Häufig gestellte Fragen (FAQ)

Was regeln Verwaltungsvollstreckungsgesetze genau?

Sie bestimmen, wie Behörden ihre Anordnungen und öffentlich-rechtlichen Geldforderungen rechtmäßig durchsetzen dürfen, welche Voraussetzungen gelten und welche Zwangsmittel zulässig sind.

Wer ist für die Verwaltungsvollstreckung zuständig?

Zuständig sind die in den Gesetzen benannten Vollstreckungsbehörden.

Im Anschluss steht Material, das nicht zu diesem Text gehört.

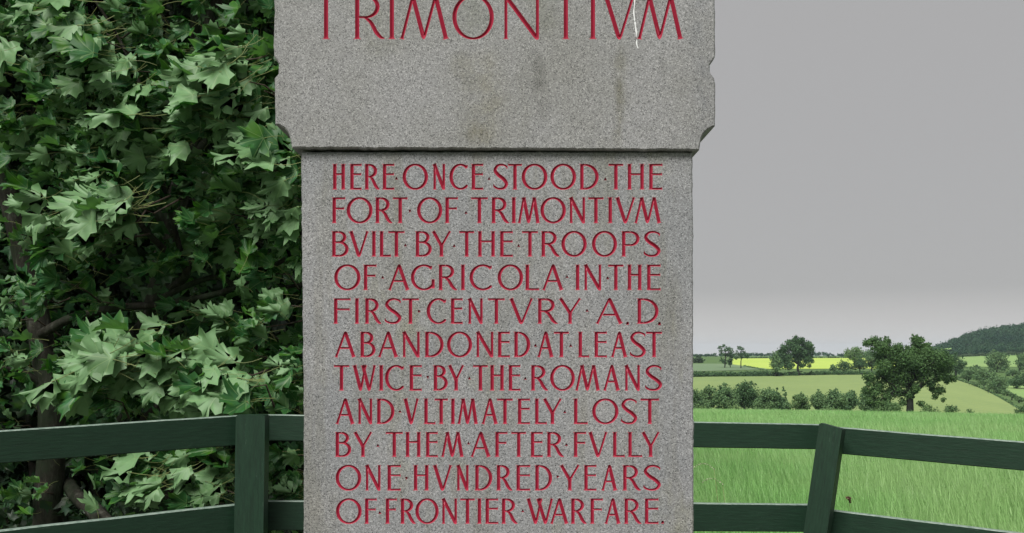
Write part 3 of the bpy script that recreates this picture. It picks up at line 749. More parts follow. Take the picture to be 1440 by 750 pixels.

Bei Bundesangelegenheiten sind dies Bundesstellen, bei Landes- und Kommunalangelegenheiten die jeweils zuständigen Landes- oder Kommunalbehörden.

Welche Voraussetzungen müssen vor einer Vollstreckung vorliegen?

Erforderlich sind regelmäßig ein vollziehbarer Verwaltungsakt, Fälligkeit der Verpflichtung, Beachtung von Fristen sowie die vorherige Androhung des Zwangsmittels, sofern keine Eilgründe entgegenstehen.

Welche Zwangsmittel kommen in Betracht?

Typisch sind Zwangsgeld, Ersatzvornahme, unmittelbarer Zwang sowie bei Geldforderungen Pfändung und Verwertung von Vermögenswerten. In Ausnahmefällen kann Zwangshaft vorgesehen sein.

Wie kann man sich gegen Vollstreckungsmaßnahmen wehren?

Gegen Vollstreckungsmaßnahmen stehen Rechtsbehelfe zur Verfügung. Bei eilbedürftigen Situationen kommt vorläufiger Rechtsschutz in Betracht. Die konkreten Wege richten sich nach dem jeweils anwendbaren Recht.

Entstehen durch die Verwaltungsvollstreckung Kosten?

Ja. Für Amtshandlungen, Zustellungen, Pfändungen oder Ersatzvornahmen fallen regelmäßig Gebühren und Auslagen an, die der verpflichteten Person auferlegt werden können.

Gilt dasselbe Vollstreckungsrecht in allen Bundesländern?

Nein. Es bestehen länderspezifische Gesetze mit teils unterschiedlichen Detailregelungen. Die Grundstrukturen ähneln sich, Unterschiede betreffen häufig Verfahren, Zuständigkeiten und einzelne Maßnahmen.

Worin unterscheidet sich Verwaltungsvollstreckung von der zivilrechtlichen Vollstreckung?

Verwaltungsvollstreckung setzt öffentlich-rechtliche Pflichten durch und wird von Behörden betrieben. Zivilrechtliche Vollstreckung setzt private Ansprüche auf Grundlage gerichtlicher Titel durch und wird durch das Gerichtsvollzieherwesen und Gerichte organisiert.